Other recommendations for the new master plan include updating the Community Facilities element to focus on “creative placemaking” — animating community spaces with local character, particularly in “gateway” locations or unique, historical places like Grover’s Mill and intersections with high visibility that act as a “front door” to the community.

Building a unique sense of place in West Windsor could enhance the quality of life for residents and improve local business activity. Specifically, the report suggests that the township consult with the West Windsor Arts Council to achieve this element’s goals.

The type of recreation facilities the township plans to build, like more cricket fields, could also be informed by demographic trends reported in this year’s review.

Cricket is popular among a growing number of South Asian residents. Badminton, basketball, tennis and pickleball courts are also in high demand, according to Marathe.

“One of the things I’ve talked about in the past is the township needs an indoor recreational facility, the demographic trends will certainly determine a lot of that aspect,” Marathe says.
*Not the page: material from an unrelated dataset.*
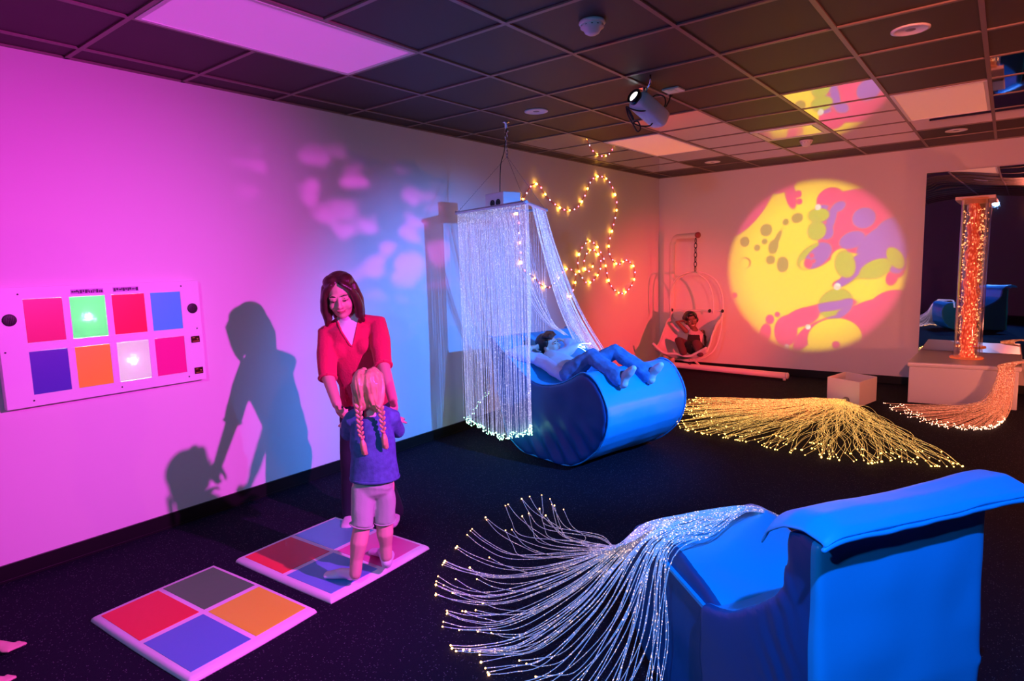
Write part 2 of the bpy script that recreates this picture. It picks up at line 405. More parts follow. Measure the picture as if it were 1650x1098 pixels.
# ceiling hung projector
def projector():
    # body axis runs from the lens end to the rear end, sloping away from the camera
    a = hit(1030, 163, t=4.30); b = hit(1064, 193, t=4.42); top = hit(1031, 143, t=4.32)
    r = hit(1045, 130, z=RH)
    t = thing('video_projector', V((a.x, a.y, RH)), 'white projector hung from the dark ceiling with dangling black cables', 'projector')
    d = (b-a).normalized(); sx, sy = frame_of(d)
    side = d.cross(V((0, 0, 1))).normalized(); upv = side.cross(d).normalized()
    mb = MB()
    def sect(p, w, h):
        out = []
        for k in range(20):
            th = 2*PI*k/20; c, s = math.cos(th), math.sin(th)
            out.append(p + side*(w*math.copysign(abs(c)**.55, c)) + upv*(h*math.copysign(abs(s)**.55, s)))
        return out
    L = (b-a).length; a0 = a-d*.035; vs = []; st = [(0, .6), (.012, .9), (.03, 1), (L+.02, 1), (L+.045, .92), (L+.055, .7)]
    for s_, k in st: vs += sect(a0+d*s_, .072*k, .062*k)
    fs = [(j*20+i, j*20+(i+1) % 20, (j+1)*20+(i+1) % 20, (j+1)*20+i) for j in range(len(st)-1) for i in range(20)]
    fs += [tuple(range(19, -1, -1)), tuple((len(st)-1)*20+i for i in range(20))]
    body = build('body', MB().add(vs, fs), m_white, t)
    lens = MB().lathe(a0+d*.004, [(.05, .02), (.052, -.03), (.046, -.036), (.04, -.03), (.034, -.012)], axis=-d*-1, n=28)
    build('lens_barrel', MB().lathe(a0, [(.05, .02), (.052, -.028), (.046, -.034), (.038, -.02)], axis=d, n=28), mat('glossy_black', (.008, .008, .01), .08, coat=.5), t)
    build('lens_glass', MB().ell(a0-d*.018, (.036, .036, .012), (side, upv, d)), glow('projector_beam_glass', (1, .97, .9), 2.2), t)
    build('rear_lamp_vent', MB().ell(b+upv*.058+d*.0-side*-.015, (.02, .02, .012), (side, d, upv)).ell(b+upv*.06-side*.02-d*.02, (.01, .01, .006), (side, d, upv)), glow('projector_lamp_spill', (1, .85, .5), 4.), t)
    vent = MB()
    for k in range(4): vent.box(V((-.02, -.0015, -.001)), V((.02, .0015, .001)))
    br = MB(); q = V((a.x, a.y, RH))
    m0 = (a+b)/2; m0 = a+d*.03+upv*.05
    br.tube([V((m0.x, m0.y, RH)), V((m0.x, m0.y, RH-.09)), m0], .011, n=10, cap='flat')
    br.box(V((m0.x-.03, m0.y-.03, RH-.006)), V((m0.x+.03, m0.y+.03, RH)))
    h0 = hit(1048, 126, z=RH-.02); h1 = V((m0.x, m0.y, RH-.05))
    br.tube([V((m0.x, m0.y, RH-.045)), V((h0.x, h0.y, RH-.045))], .007, n=8, cap='flat').tube([V((h0.x, h0.y, RH)), V((h0.x, h0.y, RH-.05))], .006, n=8, cap='flat')
    build('ceiling_bracket', br, m_chrome, t)
    cb = MB()
    def w(pts, r=.005): cb.tube(crom(pts, 6), r, n=6)
    P = lambda px, py, tt=4.36: hit(px, py, t=tt)
    w([P(1012, 175), P(1009, 172), P(1012, 186), P(1020, 200), P(1027, 212), P(1032, 207), P(1028, 196), P(1021, 198), P(1030, 203), P(1046, 203), P(1051, 199)])
    w([P(1010, 173), P(1014, 180), P(1020, 192)], .009)
    w([P(1036, 160, 4.29), P(1043, 168, 4.28), P(1042, 177, 4.28), P(1032, 179, 4.28), P(1018, 176, 4.3), P(1010, 172, 4.33)])
    w([P(1048, 160, 4.42), P(1058, 153, 4.45), P(1070, 156, 4.45), P(1072, 168, 4.45), P(1066, 176, 4.44), P(1060, 165, 4.44), P(1052, 160, 4.43)])
    w([P(1080, 148, 4.5), P(1079, 160, 4.47), P(1073, 172, 4.45)])
    build('cables', cb, m_black, t)
    pl = MB().ell(P(1081, 150, 4.52), (.018, .018, .03)); build('power_plug', pl, m_black, t)
    s = hit(1085, 144, z=RH)
    o = build('ceiling_socket', MB().box((s.x-.06, s.y-.06, RH-.012), (s.x+.06, s.y+.06, RH)).box((s.x-.025, s.y-.04, RH-.016), (s.x+.025, s.y+.04, RH-.012)), m_white, bevel=.003)
    tag(o, 'white power socket plate in the ceiling beside the hanging projector', 'power socket')
projector()
#=====WALLPANEL=====
def wall_panel():
    Y0, Y1, Z0, Z1, D = .885, 1.905, .905, 1.527, .06
    t = thing('light_and_sound_panel', (0, (Y0+Y1)/2, Z0), 'white wall panel with eight coloured squares, two of them lit', 'wall panel')
    ys = [1.003+.2055*k for k in range(4)]; W = .172; zs = [1.2385, .965]; Hh = .227
    # board with eight openings: built from strips
    b = MB(); x0, x1 = .0005, D
    ycut = [Y0]+[v for y in ys for v in (y, y+W)]+[Y1]; zcut = [Z0, zs[1], zs[1]+Hh, zs[0], zs[0]+Hh, Z1]
    for a in range(len(ycut)-1):
        for c in range(len(zcut)-1):
            if a % 2 == 1 and c % 2 == 1: continue
            b.box((D-.012, ycut[a], zcut[c]), (D, ycut[a+1], zcut[c+1]))
    b.box((x0, Y0, Z0), (D-.012, Y0+.012, Z1)).box((x0, Y1-.012, Z0), (D-.012, Y1, Z1)).box((x0, Y0+.012, Z0), (D-.012, Y1-.012, Z0+.012)).box((x0, Y0+.012, Z1-.012), (D-.012, Y1-.012, Z1))
    build('board', b, mat('white_panel_board', (.86, .84, .86), .45), t)
    cols = [('red', (.80, .02, .12)), ('green', (.45, .95, .6)), ('bright_red', (.95, .015, .06)), ('blue', (.05, .9, .9)), ('dark_blue', (.05, .06, .45)), ('orange', (.95, .95, .02)), ('white', (.92, .85, .92)), ('pink', (.85, .02, .28))]
    for k, (nm, c) in enumerate(cols):
        y = ys[k % 4]; z = zs[k//4]; lit = nm in ('green', 'white')
        m = mat('tile_'+nm, c, .35)
        if lit:
            nt = m.node_tree; bs = nt.nodes['Principled BSDF']; tr = nt.nodes.new('ShaderNodeBsdfTranslucent'); tr.inputs[0].default_value = (*c, 1)
            mx = nt.nodes.new('ShaderNodeMixShader'); mx.inputs[0].default_value = .85
            nt.links.new(bs.outputs[0], mx.inputs[1]); nt.links.new(tr.outputs[0], mx.inputs[2]); nt.links.new(mx.outputs[0], nt.nodes['Material Output'].inputs['Surface'])
        o = build('coloured_square', MB().box((D-.0035, y+.001, z+.001), (D-.0008, y+W-.001, z+Hh-.001)), m, t)
        o['label'] = {'red': 'crimson square', 'green': 'lit pale green square', 'bright_red': 'bright red square', 'blue': 'sky blue square', 'dark_blue': 'dark blue square', 'orange': 'orange square', 'white': 'lit white square', 'pink': 'magenta pink square'}[nm]
        if lit:
            cc = (.55, 1, .72) if nm == 'green' else (1, .85, 1)
            build('lamp', MB().ell((D-.0085, y+W*.46, z+Hh*.5), .006), glow('panel_lamp_'+nm, cc, 9000 if nm == 'green' else 7000), o)
    for y, z in ((.938, 1.363), (1.857, 1.357)):
        sp = build('speaker', MB().lathe((D-.001, y, z), [(.03, 0), (.031, .004), (.027, .006), (.004, .004)], axis=(1, 0, 0), n=24), mat('speaker_black', (.02, .006, .02), .5), t)
        gr = MB()
        for k in range(-3, 4): 
            h = math.sqrt(max(.026**2-(k*.007)**2, 0)); gr.tube([(D+.005, y+k*.007, z-h), (D+.005, y+k*.007, z+h)], .0012, n=5)
        build('grille', gr, mat('grille_dark', (.03, .01, .03), .4), sp)
    for y, z in ((1.858, 1.163), (1.862, .965)):
        l = build('latch', MB().box((D-.0005, y-.026, z-.02), (D+.005, y+.026, z+.02)), mat('dark_bronze', (.06, .03, .01), .3, metal=.6), t, bevel=.002)
        h = MB().box((D+.005, y-.02, z-.013), (D+.008, y+.02, z-.009)).box((D+.005, y-.02, z+.009), (D+.008, y-.006, z+.014)).ell((D+.007, y+.010, z+.001), (.005, .006, .006))
        build('brass_catch', h, mat('brass', (.8, .5, .15), .3, metal=1.), l)
    sc = [(Y0+.1, Z1-.035), (1.80, Z1-.03), (Y1-.03, 1.37), (Y1-.03, 1.23), (1.80, Z0+.03), (1.42, Z0+.03), (1.0, Z0+.03), (Y0+.02, 1.2)]
    for y, z in sc: build('screw', MB().lathe((D-.0005, y, z), [(.0045, 0), (.0045, .0015), (.002, .0025)], axis=(1, 0, 0), n=10), m_dark, t)
    # two strips of illegible dark lettering on pale ground
    for ya, yb, zz in ((1.222, 1.372, 1.492), (1.428, 1.555, 1.494)):
        lab = build('lettering_strip', MB().box((D-.0002, ya-.004, zz-.013), (D+.0006, yb+.004, zz+.013)), mat('label_ground', (.55, .28, .62), .5), t)
        y = ya; k = 0; le = MB()
        random.seed(int(ya*1000))
        while y < yb-.008:
            w = random.choice((.005, .008, .011)); h0, h1 = random.choice((-.009, -.004)), random.choice((.009, .005))
            le.box((D+.0005, y, zz+h0), (D+.0012, y+w, zz+h1))
            y += w+random.choice((.0015, .003))
        build('letters', le, mat('letter_dark', (.03, .005, .05), .5), lab)
wall_panel()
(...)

And as the town approaches full development, the new master plan could include a detailed aerial map with lot lines and zoning labels as part of a comprehensive “build-out analysis,” to figure out development potential for all vacant land not preserved as open space.

The build-out analysis is an unfulfilled recommendation from the 2008 review. The new plan could finally get that underway, due to the township’s ongoing growth, various redevelopment proposals and the town’s affordable housing obligations.

“[The master plan] is really a long-term planning document for the town. I would like to get input from township residents because it’s going to change what the town looks like 10 to 15 years from now,” Marathe says. “The report is just the first step and the minor step in the scheme of things. The real challenge will be modifying the master plan.”